• _Task details_
Would you output the whole listing below, exactly as it reads?

• _Given entries_
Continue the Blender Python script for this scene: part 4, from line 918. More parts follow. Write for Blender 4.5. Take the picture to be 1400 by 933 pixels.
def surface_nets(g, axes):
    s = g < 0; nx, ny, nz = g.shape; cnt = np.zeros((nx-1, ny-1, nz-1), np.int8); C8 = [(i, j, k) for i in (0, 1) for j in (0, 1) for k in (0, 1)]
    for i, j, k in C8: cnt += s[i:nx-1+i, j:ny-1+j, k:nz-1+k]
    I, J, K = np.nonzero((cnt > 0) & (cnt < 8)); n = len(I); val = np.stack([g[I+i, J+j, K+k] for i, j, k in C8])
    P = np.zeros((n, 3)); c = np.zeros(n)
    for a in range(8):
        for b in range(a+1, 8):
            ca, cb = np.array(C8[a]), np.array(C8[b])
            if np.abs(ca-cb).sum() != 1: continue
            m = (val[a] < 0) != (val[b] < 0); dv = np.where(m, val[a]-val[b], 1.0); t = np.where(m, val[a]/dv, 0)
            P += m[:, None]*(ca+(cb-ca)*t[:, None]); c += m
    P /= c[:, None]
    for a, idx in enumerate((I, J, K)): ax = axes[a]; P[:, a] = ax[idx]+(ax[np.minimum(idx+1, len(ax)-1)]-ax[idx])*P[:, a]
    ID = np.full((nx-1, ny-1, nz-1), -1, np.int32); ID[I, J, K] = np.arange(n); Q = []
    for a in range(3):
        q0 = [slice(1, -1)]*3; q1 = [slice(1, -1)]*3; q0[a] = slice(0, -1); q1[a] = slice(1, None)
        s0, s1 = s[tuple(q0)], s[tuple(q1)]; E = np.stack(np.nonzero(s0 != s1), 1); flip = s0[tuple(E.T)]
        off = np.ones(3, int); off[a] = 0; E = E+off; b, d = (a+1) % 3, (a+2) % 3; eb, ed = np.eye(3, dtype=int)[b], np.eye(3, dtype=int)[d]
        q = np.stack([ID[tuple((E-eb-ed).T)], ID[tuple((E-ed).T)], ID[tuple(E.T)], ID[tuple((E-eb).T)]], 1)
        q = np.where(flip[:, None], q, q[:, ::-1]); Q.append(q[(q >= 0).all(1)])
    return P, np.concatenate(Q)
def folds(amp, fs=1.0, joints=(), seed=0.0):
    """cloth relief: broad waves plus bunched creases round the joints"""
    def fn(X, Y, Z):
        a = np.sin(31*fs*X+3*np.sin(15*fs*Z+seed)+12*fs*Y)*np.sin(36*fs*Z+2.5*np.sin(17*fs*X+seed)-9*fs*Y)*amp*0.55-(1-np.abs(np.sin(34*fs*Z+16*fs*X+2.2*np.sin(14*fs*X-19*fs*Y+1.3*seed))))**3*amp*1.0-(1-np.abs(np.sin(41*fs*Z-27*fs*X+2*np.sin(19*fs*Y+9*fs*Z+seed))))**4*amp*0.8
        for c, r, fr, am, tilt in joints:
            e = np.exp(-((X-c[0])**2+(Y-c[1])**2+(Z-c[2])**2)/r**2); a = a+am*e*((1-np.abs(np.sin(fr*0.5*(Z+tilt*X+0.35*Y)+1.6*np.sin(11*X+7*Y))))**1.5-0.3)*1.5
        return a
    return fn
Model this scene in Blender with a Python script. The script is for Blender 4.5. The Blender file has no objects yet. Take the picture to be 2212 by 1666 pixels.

• _Task response_
Continue the Blender Python script for this scene: part 4, from line 918. More parts follow. Write for Blender 4.5. Take the picture to be 1400 by 933 pixels.
def surface_nets(g, axes):
    s = g < 0; nx, ny, nz = g.shape; cnt = np.zeros((nx-1, ny-1, nz-1), np.int8); C8 = [(i, j, k) for i in (0, 1) for j in (0, 1) for k in (0, 1)]
    for i, j, k in C8: cnt += s[i:nx-1+i, j:ny-1+j, k:nz-1+k]
    I, J, K = np.nonzero((cnt > 0) & (cnt < 8)); n = len(I); val = np.stack([g[I+i, J+j, K+k] for i, j, k in C8])
    P = np.zeros((n, 3)); c = np.zeros(n)
    for a in range(8):
        for b in range(a+1, 8):
            ca, cb = np.array(C8[a]), np.array(C8[b])
            if np.abs(ca-cb).sum() != 1: continue
            m = (val[a] < 0) != (val[b] < 0); dv = np.where(m, val[a]-val[b], 1.0); t = np.where(m, val[a]/dv, 0)
            P += m[:, None]*(ca+(cb-ca)*t[:, None]); c += m
    P /= c[:, None]
    for a, idx in enumerate((I, J, K)): ax = axes[a]; P[:, a] = ax[idx]+(ax[np.minimum(idx+1, len(ax)-1)]-ax[idx])*P[:, a]
    ID = np.full((nx-1, ny-1, nz-1), -1, np.int32); ID[I, J, K] = np.arange(n); Q = []
    for a in range(3):
        q0 = [slice(1, -1)]*3; q1 = [slice(1, -1)]*3; q0[a] = slice(0, -1); q1[a] = slice(1, None)
        s0, s1 = s[tuple(q0)], s[tuple(q1)]; E = np.stack(np.nonzero(s0 != s1), 1); flip = s0[tuple(E.T)]
        off = np.ones(3, int); off[a] = 0; E = E+off; b, d = (a+1) % 3, (a+2) % 3; eb, ed = np.eye(3, dtype=int)[b], np.eye(3, dtype=int)[d]
        q = np.stack([ID[tuple((E-eb-ed).T)], ID[tuple((E-ed).T)], ID[tuple(E.T)], ID[tuple((E-eb).T)]], 1)
        q = np.where(flip[:, None], q, q[:, ::-1]); Q.append(q[(q >= 0).all(1)])
    return P, np.concatenate(Q)
def folds(amp, fs=1.0, joints=(), seed=0.0):
    """cloth relief: broad waves plus bunched creases round the joints"""
    def fn(X, Y, Z):
        a = np.sin(31*fs*X+3*np.sin(15*fs*Z+seed)+12*fs*Y)*np.sin(36*fs*Z+2.5*np.sin(17*fs*X+seed)-9*fs*Y)*amp*0.55-(1-np.abs(np.sin(34*fs*Z+16*fs*X+2.2*np.sin(14*fs*X-19*fs*Y+1.3*seed))))**3*amp*1.0-(1-np.abs(np.sin(41*fs*Z-27*fs*X+2*np.sin(19*fs*Y+9*fs*Z+seed))))**4*amp*0.8
        for c, r, fr, am, tilt in joints:
            e = np.exp(-((X-c[0])**2+(Y-c[1])**2+(Z-c[2])**2)/r**2); a = a+am*e*((1-np.abs(np.sin(fr*0.5*(Z+tilt*X+0.35*Y)+1.6*np.sin(11*X+7*Y))))**1.5-0.3)*1.5
        return a
    return fn
Model this scene in Blender with a Python script. The script is for Blender 4.5. The Blender file has no objects yet. Take the picture to be 2212 by 1666 pixels.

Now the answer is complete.